[Challenge] Reproduce exactly the lines below, from the first one through the line containing "10), 'lever_handle', MT['black_metal'], smooth=True)", and omit any pictures.

[Source data]
..........

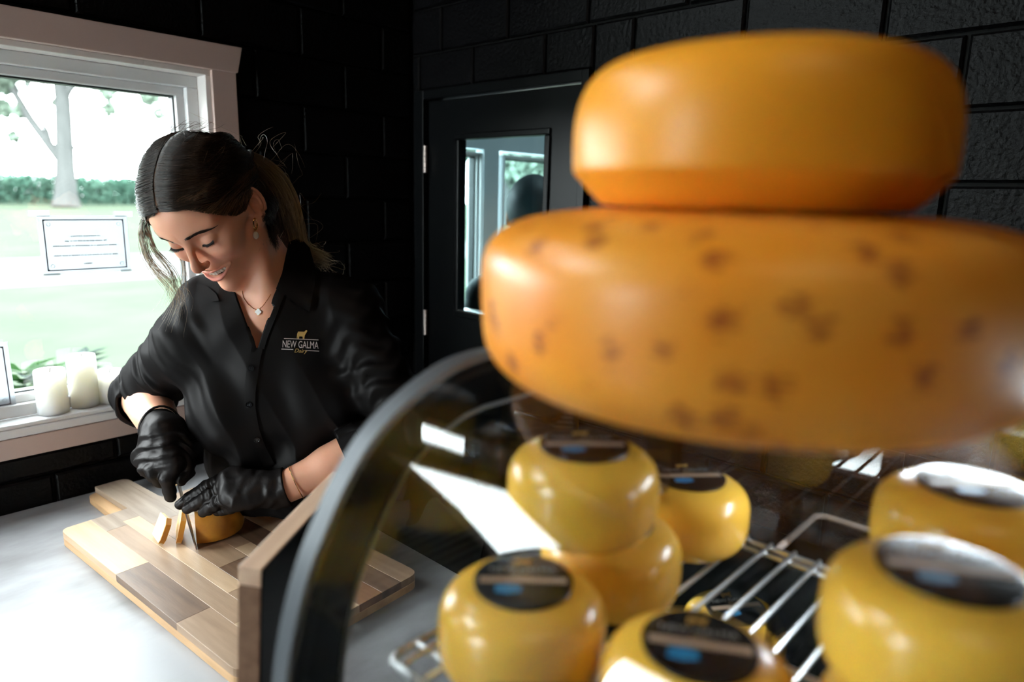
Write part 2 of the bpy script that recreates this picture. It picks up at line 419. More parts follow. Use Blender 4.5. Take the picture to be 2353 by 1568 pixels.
dpart(MB().box((dx0-.004, gy0, gz0), (dx0+.030, gy1, gz0+.006)), 'bottom_bead', MT['steel'], .001)
f = MB()
f.box((XB-.012, .966, 0), (XB+.06, .986, 1.834)).box((XB-.012, 1.528, 0), (XB+.06, 1.565, 1.834)).box((XB-.012, .986, 1.810), (XB+.06, 1.528, 1.834))
dpart(f, 'door_frame', MT['black_paint'], .0015)
for hz in (1.652, 1.190, .35):
    h = MB()
    for k in range(5):
        h.lathe([(0, 0), (.0055, 0), (.0055, .0135), (0, .0135)], 12, (XB-.006, 1.5255, hz-.037+k*.0148))
    dpart(h, 'hinge', MT['hinge'], smooth=True)
for s in (-1, 1):
    pass
kb = dpart(MB().tube([(XB+.006, 1.02, 1.02), (XB-.045, 1.02, 1.02), (XB-.048, 1.028, 1.02), (XB-.048, 1.12, 1.018)], .009, 10), 'lever_handle', MT['black_metal'], smooth=True)

# ------------------------------------------------------------------ outdoors
GZ = -.02
lawn = mat('mown_lawn', (.041, .054, .038), .9, spec=0.0, var=(.050, .061, .045), vscale=.8, vdetail=8, bump=.4, bscale=30, bdist=.02)
o = MB().box((-120, YA+.2, GZ-.5), (140, 13.2, GZ)).box((-120, 18.6, GZ-.5), (140, 150, GZ)).build('lawn', lawn); tag(o, 'pale green mown lawn outside the window', 'lawn', kind='stuff')
road = mat('pale_gravel', (.09, .09, .088), .9, spec=0.0, var=(.08, .08, .078), vscale=.6, bump=.3, bscale=20)
o = MB().box((-120, 13.2, GZ-.5), (140, 18.6, GZ-.01)).build('gravel_lane', road); struct(o)
# corn field: rows of stalks with leaves, too many to count
rng = np.random.RandomState(3)
mb = MB()
for row in range(7):
    yy = 76+row*.9
    for xx in np.arange(-8, 62, .22):
        x = xx+rng.uniform(-.08, .08); y = yy+rng.uniform(-.1, .1); h = 2.35+rng.uniform(-.2, .25)
        mb.add([(x-.03, y, GZ), (x+.03, y, GZ), (x, y, h)], [(0, 1, 2)])
        for k in range(6):
            z = .3+k*(h-.5)/5; a = rng.uniform(0, 6.28); L = rng.uniform(.5, .8); dx, dy = math.cos(a)*L, math.sin(a)*L
            nx, ny = -dy/L*.13, dx/L*.13
            mb.add([(x-nx, y-ny, z), (x+nx, y+ny, z), (x+dx*.6+nx, y+dy*.6+ny, z+.35), (x+dx*.6-nx, y+dy*.6-ny, z+.35), (x+dx, y+dy, z+.15)], [(0, 1, 2, 3), (3, 2, 4)])
o = mb.build('corn_field', mat('corn_leaf', (.042, .092, .068), .7, spec=0.0, var=(.062, .11, .084), vscale=.5, bump=.1)); tag(o, 'tall green corn standing along the far edge of the lawn', 'corn', kind='stuff')

def tree(base, s, branches, leafsets, label, seed, trunk_r):
    rng = np.random.RandomState(seed)
    t = empty('shade_tree', base); tag(t, label, 'tree')
    bark = mat('grey_bark', (.058, .060, .059), .9, spec=0.0, var=(.048, .05, .049), vscale=2, vstretch=(1, 1, .25), bump=.6, bscale=6, bdist=.05)
    o = MB().tube(branches[0][0], branches[0][1], 14).build('trunk', bark, t, True)
    for (pts, rs) in branches[1:]:
        MB().tube(pts, rs, 10).build('branch', bark, t, True)
    mb = MB()
    for (c, R, n) in leafsets:
        for i in range(n*4):
            d = rng.normal(size=3); p = np.array(c)+d/np.linalg.norm(d)*R*rng.uniform(.2, 1)**.6
            a = rng.normal(size=3); a /= np.linalg.norm(a); b_ = np.cross(a, rng.normal(size=3)); b_ /= np.linalg.norm(b_)
            L = rng.uniform(.22, .42)*s
            mb.add([p-a*L, p-b_*L*.45, p+a*L, p+b_*L*.45], [(0, 1, 2, 3)])
    fo = mb.build('foliage', mat('tree_leaf', (.12, .16, .125), .7, spec=0.0, var=(.15, .185, .15), vscale=1, bump=.1), t); fo['kind'] = 'stuff'
    return t
def gp(px, py, d): return at(px, py, d)
TD = 55.0
tb = gp(152, 470, TD); tb[2] = GZ
def T(px, py): return tuple(gp(px, py, TD)-tb)
tree(tuple(tb), 1.0, [
    ([(0, 0, 0), T(152, 445), T(150, 380), T(147, 300), T(144, 230), T(135, 170), T(128, 90), T(135, 20)], [1.05, .80, .68, .62, .58, .50, .40, .2]),
    ([T(150, 380), T(115, 335), T(70, 275), T(35, 215), T(15, 150), T(-10, 80)], [.42, .38, .34, .28, .22, .1]),
    ([T(118, 340), T(108, 300), T(80, 255), T(60, 225), T(30, 190)], [.22, .18, .15, .12, .06]),
    ([T(142, 235), T(160, 205), T(180, 185), T(215, 165), T(260, 130)], [.33, .28, .22, .15, .06]),
    ([T(153, 352), T(178, 335), T(192, 315), T(222, 308), T(245, 312)], [.14, .11, .07, .05, .03])],
    [(T(8, 185), 1.1, 120), (T(5, 250), .8, 60), (T(45, 255), .6, 30), (T(60, 160), 1.0, 60), (T(240, 212), .9, 40), (T(345, 220), .8, 40), (T(365, 262), .5, 22), (T(250, 250), .6, 20), (T(30, 315), .5, 20), (T(130, 235), .35, 16), (T(90, 60), 5, 700), (T(-60, 80), 5, 700), (T(250, 30), 5, 500)],
    'large grey-barked tree with forking limbs on the lawn beyond the window', 5, 1.0)
# tree seen through the door pane
TD = 40.0
tb = gp(1165, 440, TD); tb[2] = GZ
tree(tuple(tb), 1.0, [([(0, 0, 0), T(1168, 420), T(1168, 390), T(1170, 330), T(1175, 200)], [.45, .40, .36, .32, .2]),
                      ([T(1169, 350), T(1195, 320), T(1225, 290)], [.15, .12, .06])],
     [(T(1215, 385), 1.7, 260), (T(1235, 440), 1.2, 140), (T(1180, 350), 1.0, 90), (T(1075, 340), .7, 60), (T(1245, 350), 1.5, 160), (T(1200, 240), 3, 400)],
     'leafy tree standing outside, glimpsed through the pane of the black door', 9, .5)
# low plants under the window
def bed_plant(x, y, h, n, seed, label):
    rng = np.random.RandomState(seed); mb = MB()
    for i in range(n):
        a = rng.uniform(0, 6.28); L = rng.uniform(.05, .10); z0 = h-rng.uniform(.0, .45)**1.3
        c, s_ = math.cos(a), math.sin(a); w = .16*L+.01
        p0 = np.array([x, y, GZ+z0]); d = np.array([c, s_, .45]); q = np.array([-s_, c, 0])
        mb.add([p0, p0+d*L*.5+q*w, p0+d*L+np.array([0, 0, -.1*L]), p0+d*L*.5-q*w], [(0, 1, 2, 3)])
    r = empty('bedding_plant', (x, y, GZ)); tag(r, label, 'plant', 'plants under the window')
    lf = mb.build('foliage', MT_LEAF[seed % 2]); lf.parent = r; lf.matrix_parent_inverse = Matrix.Translation(-Vector(r.location)); lf['kind'] = 'stuff'
    st = MB().tube([(x, y, GZ), (x+.02, y, GZ+h*.5), (x, y, GZ+h*.95)], [.012, .01, .005], 6).build('stem', MT_LEAF[0]); st.parent = r; st.matrix_parent_inverse = Matrix.Translation(-Vector(r.location))
MT_LEAF = [mat('green_leaf', (.010, .030, .009), .5, spec=0.0, var=(.018, .042, .013), vscale=6, bump=.1), mat('silver_leaf', (.030, .040, .036), .6, spec=0.0, var=(.036, .045, .040), vscale=6, bump=.1)]
for (px, py, d, n, seed, lab) in ((112, 845, 2.3, 60, 2, 'bright green leafy plant outside, showing just above the left candle'), (90, 860, 2.4, 80, 3, 'pale silvery plant outside the glass beside the leaning sign'),
                               (185, 820, 2.6, 110, 5, 'broad pale silvery plant outside behind the tallest candle'), (52, 850, 2.2, 60, 4, 'green plant at the corner of the leaning sign outside the glass')):
    p = gp(px, py, d); bed_plant(p[0], p[1], p[2]-GZ, n, seed, lab)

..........

[Final result]
Write part 2 of the bpy script that recreates this picture. It picks up at line 419. More parts follow. Use Blender 4.5. Take the picture to be 2353 by 1568 pixels.
dpart(MB().box((dx0-.004, gy0, gz0), (dx0+.030, gy1, gz0+.006)), 'bottom_bead', MT['steel'], .001)
f = MB()
f.box((XB-.012, .966, 0), (XB+.06, .986, 1.834)).box((XB-.012, 1.528, 0), (XB+.06, 1.565, 1.834)).box((XB-.012, .986, 1.810), (XB+.06, 1.528, 1.834))
dpart(f, 'door_frame', MT['black_paint'], .0015)
for hz in (1.652, 1.190, .35):
    h = MB()
    for k in range(5):
        h.lathe([(0, 0), (.0055, 0), (.0055, .0135), (0, .0135)], 12, (XB-.006, 1.5255, hz-.037+k*.0148))
    dpart(h, 'hinge', MT['hinge'], smooth=True)
for s in (-1, 1):
    pass
kb = dpart(MB().tube([(XB+.006, 1.02, 1.02), (XB-.045, 1.02, 1.02), (XB-.048, 1.028, 1.02), (XB-.048, 1.12, 1.018)], .009, 10), 'lever_handle', MT['black_metal'], smooth=True)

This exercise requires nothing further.